-- START --

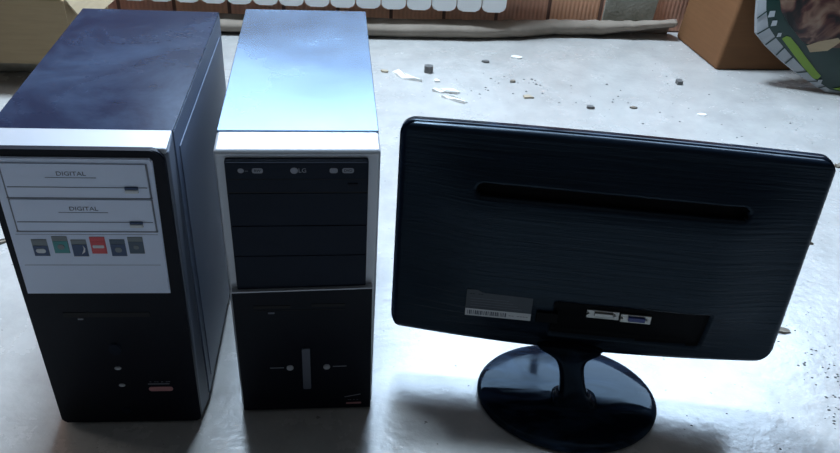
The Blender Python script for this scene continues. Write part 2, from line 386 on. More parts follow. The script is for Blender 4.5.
R_ = [[bm.verts.new(cl(BP(*q, 0))) for q in inner], [bm.verts.new(cl(BP(*q, -.006))) for q in outer], [bm.verts.new(cl(BP(*q, -.022))) for q in outer],
      [bm.verts.new(cl(BP(*(cen+(Vector(q)-cen)*.86), -.035))) for q in outer], [bm.verts.new(cl(BP(*(cen+(Vector(q)-cen)*.4), -.040))) for q in outer]]
for A, B in zip(R_, R_[1:]):
    for k in range(len(A)): bm.faces.new((A[k], A[(k+1) % len(A)], B[(k+1) % len(A)], B[k]))
bm.faces.new(R_[-1]); gus = obj('side_gusset', bm, M['bag_white'], bag, False); gus['label'] = 'white side gusset with dark stripes'
def bag_patch(name, pts, mat, parent=bag, n=.004, lbl=None):
    bm = bmesh.new()
    def surf(a, z):
        # distance scale inside the outline -> follow the bulge
        p = Vector((a, z)); best = 0
        d = (p-cen)
        # ray to outline
        smax = 9
        for i in range(len(inner)):
            A = Vector(inner[i])-cen; B = Vector(inner[(i+1) % len(inner)])-cen; e = B-A
            den = d.x*e.y-d.y*e.x
            if abs(den) < 1e-9: continue
            tt = (A.x*e.y-A.y*e.x)/den; uu = (A.x*d.y-A.y*d.x)/den
            if tt > 0 and -1e-6 <= uu <= 1+1e-6: smax = min(smax, tt)
        s = min(1/smax, 1)
        for (s0, n0), (s1, n1) in (((1, 0), (.85, .014)), ((.85, .014), (.6, .026)), ((.6, .026), (.3, .03)), ((.3, .03), (0, .03))):
            if s1 <= s <= s0: return n0+(n1-n0)*(s0-s)/(s0-s1)
        return 0
    bm.faces.new([bm.verts.new((x, 0, z)) for x, z in pts])
    bmesh.ops.triangulate(bm, faces=bm.faces[:])
    for _ in range(3): bmesh.ops.subdivide_edges(bm, edges=bm.edges[:], cuts=1, use_grid_fill=True)
    for v in bm.verts: v.co = cl(BP(v.co.x, v.co.z, surf(v.co.x, v.co.z)+n))
    r = bmesh.ops.extrude_face_region(bm, geom=bm.faces[:])
    for v in r['geom']:
        if isinstance(v, bmesh.types.BMVert): v.co += BP(0, 0, .0006)
    o = obj(name, bm, mat, parent)
    if lbl: o['label'] = lbl
    return o
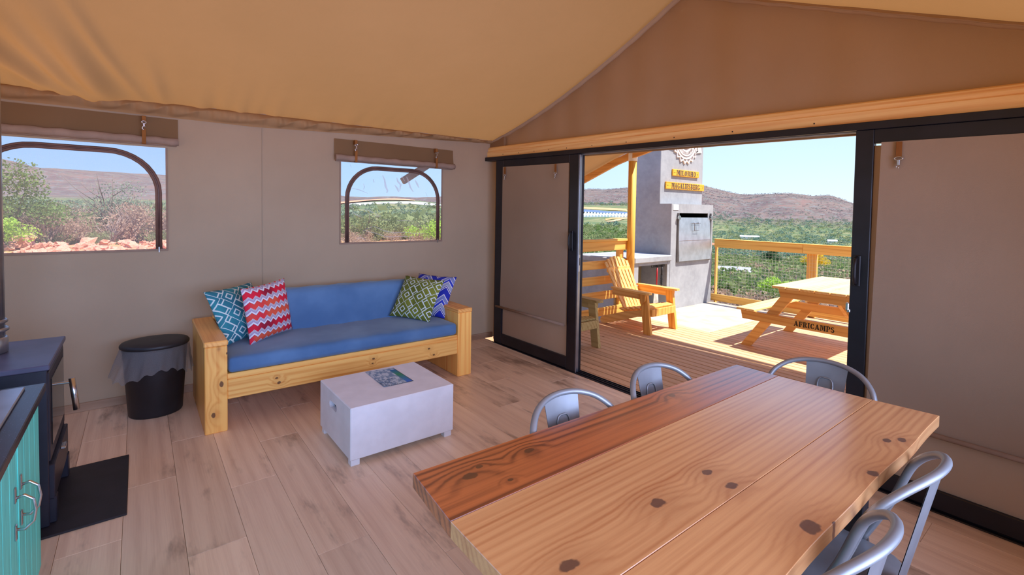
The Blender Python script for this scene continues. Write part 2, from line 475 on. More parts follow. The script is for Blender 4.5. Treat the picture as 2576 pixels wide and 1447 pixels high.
# valance: the gathered sleeve along the left eave
mv = MB()
def val(u, v):
    y = .10+u*(FY0-.12)
    bot = 2.262+(.041*y if y > -2.4 else -.0985+.004*(-y-2.4)); top = 2.292+.006*y
    ph = y*43+4*math.sin(y*6.1); a = v
    w = .010*math.sin(ph)+.007*math.sin(y*91+2)
    z = top+(bot-top)*a
    x = .004+.055*math.sin(min(1, a*1.15)*math.pi)**.8*(1 if a < .87 else .25)+w*math.sin(a*math.pi)+.004
    z += .012*math.sin(ph*.5+a*5)*math.sin(a*math.pi)
    return (x, y, z)
mv.grid(val, 320, 12, True, True)
struct('trim_1', mv, canvas('valance_canvas', (.42, .255, .125), (.5, .27, .09), .2, .5))

# ------------------------------------------------------------------ left windows
ZIP = plain('zip_tape', srgb(112, 82, 70), .7, var=.2)
ZIPT = plain('zip_teeth', srgb(88, 62, 56), .45, var=.25)
def screen_mat(name, tint, k, gloss):
    n = NT(name); tr = n.n('ShaderNodeBsdfTransparent'); tr.inputs[0].default_value = (.97, .98, 1, 1)
    df = n.n('ShaderNodeBsdfDiffuse'); df.inputs[0].default_value = (*tint, 1)
    tl = n.n('ShaderNodeBsdfTranslucent'); tl.inputs[0].default_value = (*tint, 1)
    m0 = n.n('ShaderNodeMixShader'); m0.inputs[0].default_value = .6
    n.link(df.outputs[0], m0.inputs[1]); n.link(tl.outputs[0], m0.inputs[2])
    m1 = n.n('ShaderNodeMixShader'); n.link(tr.outputs[0], m1.inputs[1]); n.link(m0.outputs[0], m1.inputs[2])
    x, y, z = n.sep(n.coord()); q = n.noise(n.comb(x, y*260, z*260), 1.0, 1)
    n.link(q*.16+(k-.08), m1.inputs[0])
    last = m1
    if gloss:
        gl = n.n('ShaderNodeBsdfGlossy'); gl.inputs['Roughness'].default_value = .05
        fr = n.n('ShaderNodeFresnel'); fr.inputs[0].default_value = 1.45
        m2 = n.n('ShaderNodeMixShader'); n.link(fr.outputs[0], m2.inputs[0]); n.link(m1.outputs[0], m2.inputs[1]); n.link(gl.outputs[0], m2.inputs[2]); last = m2
    n.link(last.outputs[0], n.out.inputs[0]); return n.m
SCREEN = screen_mat('insect_screen', (.85, .84, .86), .20, False)
PVC = screen_mat('clear_plastic', (.9, .93, .97), .07, True)
CREASE_GLINT = screen_mat('crease_glint', (.97, .98, 1.0), .50, False)  # whitish film that paints the glints along the folds

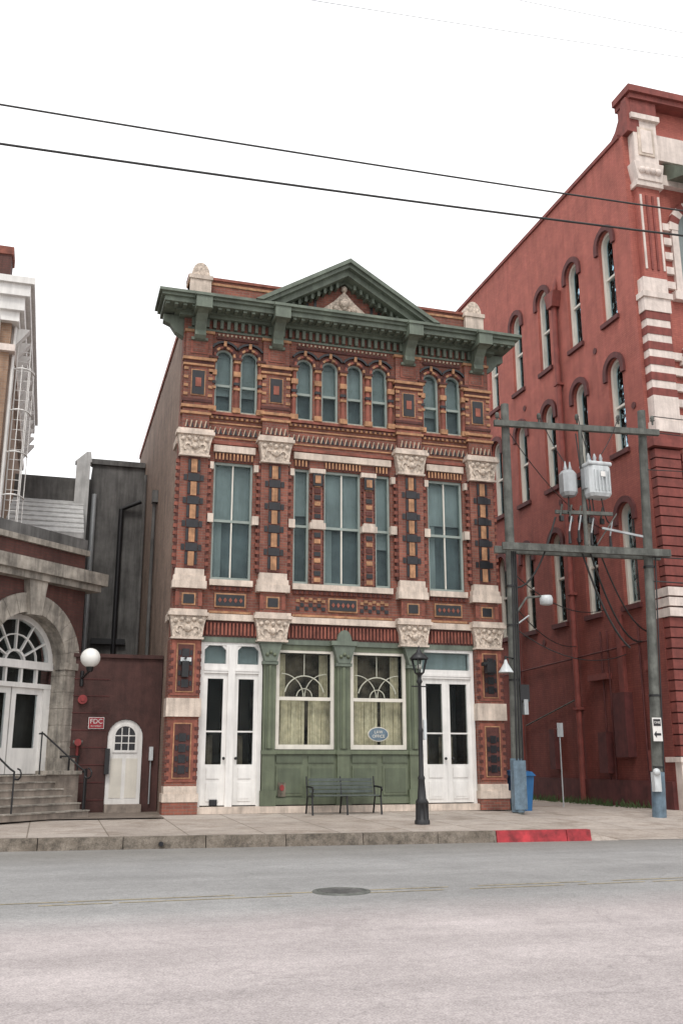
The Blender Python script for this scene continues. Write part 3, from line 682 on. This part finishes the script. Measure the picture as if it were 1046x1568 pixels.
gb.box(-12,-2.1,6.55,6.8,4,8.3,'lroof'); gb.box(-2.45,-1.95,10.4,10.95,8,12.1,'lroof'); gb.prism([(-2.5,12.1),(-1.9,12.1),(-1.95,12.5),(-2.1,12.5)],10.4,10.95,'lroof')
gb.cyl((-1.72,10.9,4),(-1.72,10.9,11),.1,.1,'grey',8); gb.cyl((-.7,10.9,3),(-.7,10.9,10.5),.09,.09,'iron',8); gb.cyl((-.7,10.9,10.5),(0,10.7,10.8),.08,.08,'iron',8)
gb.box(-1.5,-.3,10.85,11,5.4,5.6,'iron'); gb.done()
tl=B('tan_corner_building')
M['tanwall']=brick('tan_brick_wall',(.40,.25,.16),(.33,.20,.13),(.36,.28,.22))
tl.box(-12,-4.6,2,14,0,13.5,'tanwall'); tl.box(-12,-4.45,1.85,14,12.6,12.8,'bstone'); 
for z0,z1,e in((13.5,13.8,.2),(13.8,14.2,.32),(14.2,14.55,.45),(14.55,14.75,.55)): tl.box(-12,-4.6+e,2-e,14,z0,z1,'white')
tl.prismx([(2,12.8),(1.5,13.5),(2,13.5)],-5.2,-4.9,'white')
for k in range(12): tl.prism([(-4.6,12.8),(-4.1,13.5),(-4.6,13.5)],2.3+k,2.6+k,'white')
tl.box(-5.7,-4.85,3,3.8,14.75,16.2,'dbrick'); tl.box(-5.75,-4.8,2.95,3.85,16.2,16.45,'redplain')
tl.cyl((-4.5,2.2,7),(-4.5,2.2,13.6),.05,.05,'white',8); tl.done()
ld=B('caged_roof_ladder')
for xx in(-4.4,-4.05): ld.cyl((xx,2.6,6),(xx,2.6,13.3),.022,.022,'white',6)
z=6
while z<13.2: ld.cyl((-4.4,2.6,z),(-4.05,2.6,z),.012,.012,'white',5); z+=.3
for zz in [7.2+1.25*k for k in range(5)]:
    for k in range(8):
        a0,a1=R(180+22.5*k),R(202.5+22.5*k)
        ld.cyl((-4.22+.32*math.cos(a0),2.6+.5*math.sin(a0),zz),(-4.22+.32*math.cos(a1),2.6+.5*math.sin(a1),zz),.025,.025,'white',5)
for k in range(5):
    a=R(180+45*k); ld.cyl((-4.22+.32*math.cos(a),2.6+.5*math.sin(a),7),(-4.22+.32*math.cos(a),2.6+.5*math.sin(a),12.3),.014,.014,'white',5)
ld.done()

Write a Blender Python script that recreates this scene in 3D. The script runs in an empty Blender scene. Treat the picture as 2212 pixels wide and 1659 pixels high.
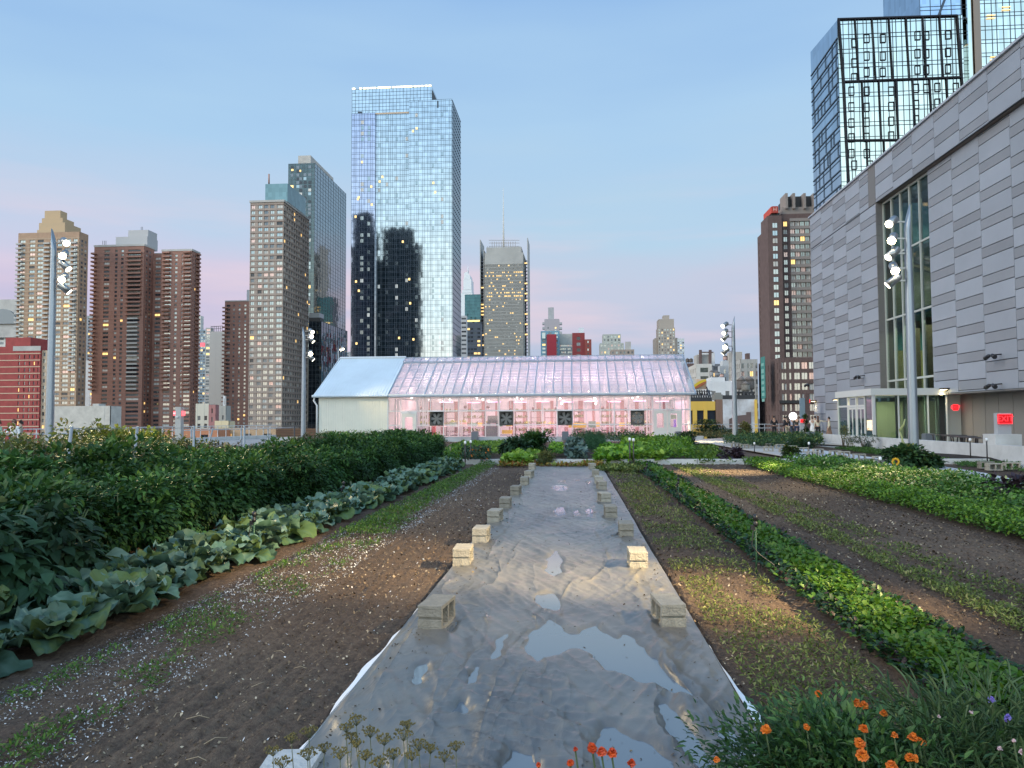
import bpy, bmesh, math, random
import numpy as np
from mathutils import Vector, Matrix, Euler
random.seed(7)
R = math.radians
SC = bpy.context.scene
COL = SC.collection

# ---------------------------------------------------------------- camera
F = 1640.0                      # focal length in the units of a 2212 px wide picture
CH = 1.65
cd = bpy.data.cameras.new('camera'); cam = bpy.data.objects.new('camera', cd); COL.objects.link(cam)
cd.sensor_width = 36; cd.lens = 36 * F / 2212; cd.clip_start = .1; cd.clip_end = 20000
CM = Matrix.Rotation(R(4.6), 3, 'Z') @ Matrix.Rotation(R(90 + 2.62), 3, 'X') @ Matrix.Rotation(R(-.3), 3, 'Z')
cam.matrix_world = Matrix.Translation((0, 0, CH)) @ CM.to_4x4()
SC.camera = cam
SC.view_settings.view_transform = 'Standard'; SC.view_settings.look = 'None'
SC.view_settings.exposure = 0.66; SC.view_settings.gamma = 1
SC.cycles.max_bounces = 6; SC.cycles.diffuse_bounces = 2; SC.cycles.glossy_bounces = 3
SC.cycles.transparent_max_bounces = 10; SC.cycles.transmission_bounces = 3
SC.cycles.sample_clamp_indirect = 4; SC.cycles.caustics_reflective = False; SC.cycles.caustics_refractive = False
SC.cycles.use_denoising = True

def ray(x, y):
    return CM @ Vector(((x - 1106) / F, (829.5 - y) / F, -1))
def at(x, y, Y):                # the point seen at (x, y) that stands Y metres down the rows
    d = ray(x, y); t = Y / d.y
    return Vector((d.x * t, Y, CH + d.z * t))
def gp(x, y, z=0.0):            # the point seen at (x, y) that lies at height z
    d = ray(x, y); t = (z - CH) / d.z
    return Vector((d.x * t, d.y * t, z))
def onx(x, y, X):
    d = ray(x, y); t = X / d.x
    return Vector((X, d.y * t, CH + d.z * t))
def lin(c):
    return tuple((v / 12.92 if v <= .04045 else ((v + .055) / 1.055) ** 2.4) for v in (c[0] / 255, c[1] / 255, c[2] / 255))

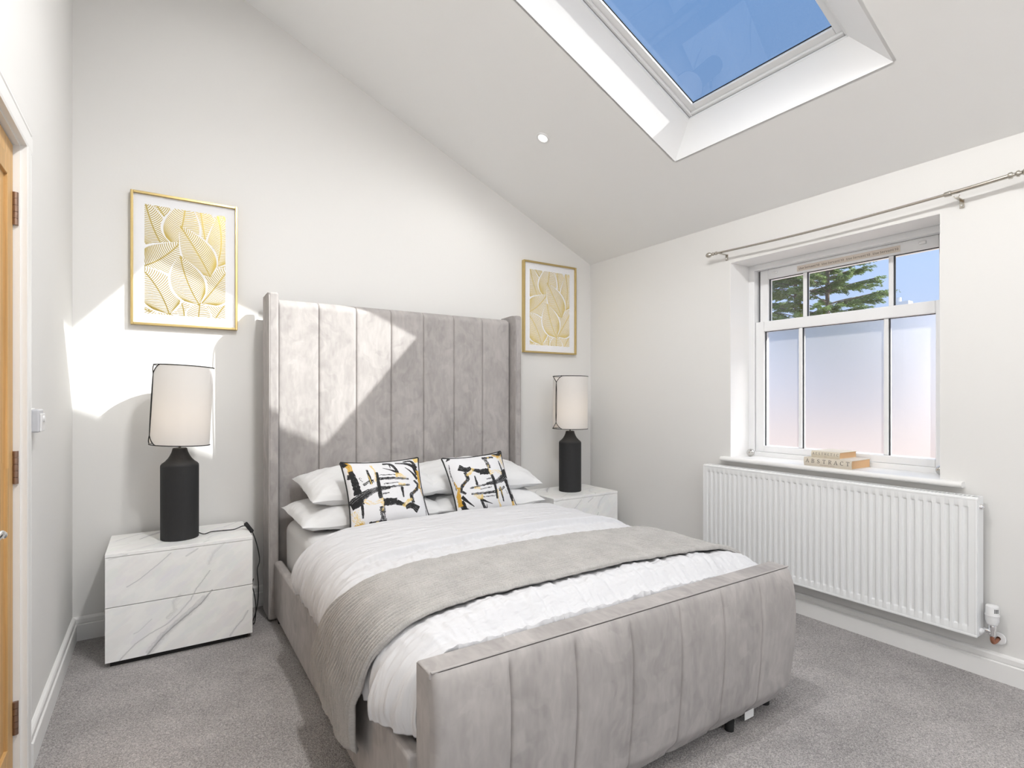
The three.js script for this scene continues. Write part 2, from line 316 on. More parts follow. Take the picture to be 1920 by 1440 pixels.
// ------------------------------------------------------------------ oak door in the left wall
{
  const d = structGroup('door_1');
  const t = 0.03;
  // lining
  part('door_lining', boxAt(XL - 0.3, XL, 0, DY, DZ0 - t, DZ0), M.trim, d);
  part('door_lining', boxAt(XL - 0.3, XL, 0, DY, DZ1, DZ1 + t), M.trim, d);
  part('door_lining', boxAt(XL - 0.3, XL, DY, DY + t, DZ0 - t, DZ1 + t), M.trim, d);
  // architrave: moulded section
  const sec = [[0, 0], [0.016, 0], [0.018, 0.008], [0.018, 0.05], [0.0145, 0.053], [0.0145, 0.058], [0.017, 0.062], [0.014, 0.074], [0, 0.078]];
  const up = extrude(sec.map(([a, b]) => [a, b]), DY + 0.008).rotateX(-Math.PI / 2); // section in x, -z; runs up y
  part('architrave', metreUV(up.translate(XL, 0, DZ0 - 0.006)), M.trim, d);
  const up2 = extrude(sec.map(([a, b]) => [a, -b]).reverse(), DY + 0.008).rotateX(-Math.PI / 2);
  part('architrave', metreUV(up2.translate(XL, 0, DZ1 + 0.006)), M.trim, d);
  const zz = extrude(sec, DZ1 - DZ0 + 0.168);
  part('architrave', metreUV(zz.translate(XL, DY + 0.006, DZ0 - 0.084)), M.trim, d);
  // leaf
  const xf = XL - 0.016, xb = xf - 0.04, z0 = DZ0 + 0.003, z1 = DZ1 - 0.003, y0 = 0.008, y1 = DY - 0.003, st = 0.068, rt = 0.112, rb = 0.15;
  part('stile', rboxAt(xb, xf, y0, y1, z0, z0 + st, 0.002), M.oak, d);
  part('stile', rboxAt(xb, xf, y0, y1, z1 - st, z1, 0.002), M.oak, d);
  part('rail', rboxAt(xb, xf, y1 - rt, y1, z0 + st + 0.0005, z1 - st - 0.0005, 0.002), M.oak, d);
  part('rail', rboxAt(xb, xf, y0, y0 + rb, z0 + st + 0.0005, z1 - st - 0.0005, 0.002), M.oak, d);
  part('door_panel', rboxAt(xb + 0.008, xf - 0.009, y0 + rb - 0.01, y1 - rt + 0.01, z0 + st - 0.01, z1 - st + 0.01, 0.002), M.oak, d);
  for (const y of [0.221, 1.0, 1.805]) {
    const h = new THREE.Group(); h.name = 'hinge'; h.position.set(xf + 0.006, y, DZ0 + 0.004); d.add(h);
    for (let k = 0; k < 5; k++) part('knuckle', cyl(0.0078, 0.0078, 0.0195, 16), M.bronze, h, [0, (k - 2) * 0.0205, 0]);
    part('leaf', boxAt(-0.004, 0.004, -0.05, 0.05, -0.0035, -0.0005), M.bronze, h);
  }
  const lv = new THREE.Group(); lv.name = 'handle'; lv.position.set(xf, 0.895, z1 - 0.052); d.add(lv);
  part('rose', cyl(0.026, 0.026, 0.008, 32).rotateZ(Math.PI / 2), M.chrome, lv, [0.004, 0, 0]);
  part('lever', tube([V(0.006, 0, 0), V(0.055, 0, 0), V(0.069, 0, -0.02), V(0.071, 0.004, -0.09), V(0.069, 0.002, -0.14), V(0.066, -0.008, -0.178)], 0.0095, 50, 12), M.chrome, lv);
}
// room thermostat
{
  const t = thing('thermostat', 'small white room thermostat box on the wall beside the oak door', 'thermostat', [XL, 1.139, -2.425]);
  part('back_plate', rboxAt(0, 0.007, -0.042, 0.042, -0.042, 0.042, 0.003), M.plastic, t);
  part('body', rboxAt(0.006, 0.029, -0.039, 0.039, -0.039, 0.039, 0.006, 3), M.greyPlastic, t);
  part('cover', rboxAt(0.0285, 0.034, -0.036, 0.024, -0.033, 0.033, 0.0025), M.plastic, t);
  part('dial', cyl(0.011, 0.012, 0.006, 24).rotateZ(Math.PI / 2), M.plastic, t, [0.036, 0.006, 0]);
}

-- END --

**EXERCISE OBJECTIVE:**
Start with the line that holds "1447 pixels high." and finish with the line that holds "(.5, .27, .09), .2, .5))". Transcribe each line in between exactly, and those two as well.

**ANSWER TO THIS EXERCISE:**
The Blender Python script for this scene continues. Write part 2, from line 475 on. More parts follow. The script is for Blender 4.5. Treat the picture as 2576 pixels wide and 1447 pixels high.
# valance: the gathered sleeve along the left eave
mv = MB()
def val(u, v):
    y = .10+u*(FY0-.12)
    bot = 2.262+(.041*y if y > -2.4 else -.0985+.004*(-y-2.4)); top = 2.292+.006*y
    ph = y*43+4*math.sin(y*6.1); a = v
    w = .010*math.sin(ph)+.007*math.sin(y*91+2)
    z = top+(bot-top)*a
    x = .004+.055*math.sin(min(1, a*1.15)*math.pi)**.8*(1 if a < .87 else .25)+w*math.sin(a*math.pi)+.004
    z += .012*math.sin(ph*.5+a*5)*math.sin(a*math.pi)
    return (x, y, z)
mv.grid(val, 320, 12, True, True)
struct('trim_1', mv, canvas('valance_canvas', (.42, .255, .125), (.5, .27, .09), .2, .5))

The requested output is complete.